One of Araki Kodo's most significant accomplishments was the development of a system of notation for the music of the shakuhachi utilizing the katagana script, which is read vetically (up to down, and right to left). Also, a system of dots and lines was created to indicate rhythm and tempo when gaikyoku (outside pieces) were played.

Three generations later, the disciple of Kodo II, Junsuke Kawase I (1870-1957) improved on the the notation even more making it easier to read and more accessible to the public. He organized the Chikuyu Sha shakuhahchi organization which became the largest organization within the Kinko style and has membership throughout the country and the world.
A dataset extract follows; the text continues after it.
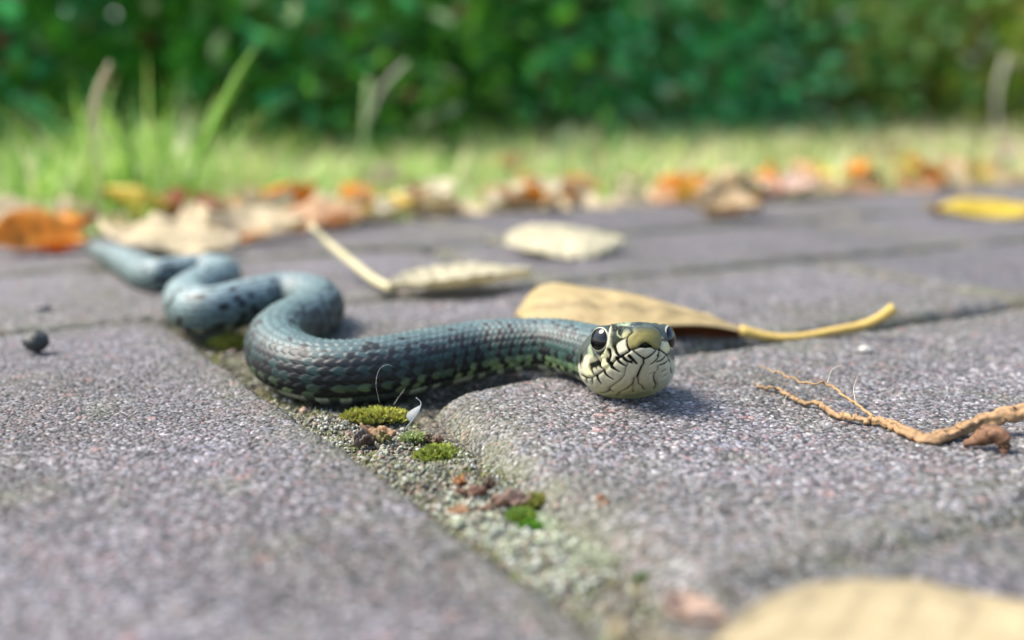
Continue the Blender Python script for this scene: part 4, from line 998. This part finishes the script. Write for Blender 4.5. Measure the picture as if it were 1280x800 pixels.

It is his music which became the standard for all Kinko players.

Tozan

Nakao Tozan (1876-1956), founder of the Tozan style of shakuhachi, was born in Osaka. He came from a musical family, his mother being a daughter of a famous shamisen master, Terauchi Daikengyo of Kyoto. He learned how to play shamisen as a child and learned how to play shakuhachi on his own. When he was in his late teens he joined the Myoan Society of shakuhachi monks and developed technique with them.

In his early 20's he opened up his first shakuhachi studio in Osaka. This was the beginning of the Tozan style. In 1904 he began composing pieces for the shakuhachi which later became the honkyoku of the Tozan style. He was very knowlegeable about western music, creating new performance and teaching methods, and revising the music for shakuhachi. Consequently, he was very successful at popularizing the shakuhachi, attracting a large following, especially among the youth of Kansai. He moved the Tokyo in 1922 and collaborated with the famous koto composer, Miyagi Michiyo; but Kansai still remains the centre of the Tozan school.

Comparison between Kinko and Tozan styles

Unlike the Tozan school, the Kinko style has no central organization (ie moto). This has allowed the Kinko style to enjoy more diversification and freedom of expression. Students of the Kinko style who were proficient enough usually broke off and formed their own sects and created their own gaikyoku and notation styles (but was usually based on the original script of Araki Kodo I).

Both styles however emphasize musicality rather than suizen (blowing meditation). Both place high emphasis on gaikyoku training, especially playing with an ensemble of jiuta shamisen and Ikuta style koto. Furthermore, both styles have always had a positive attitude towards new music and are active in the contemporary music scene.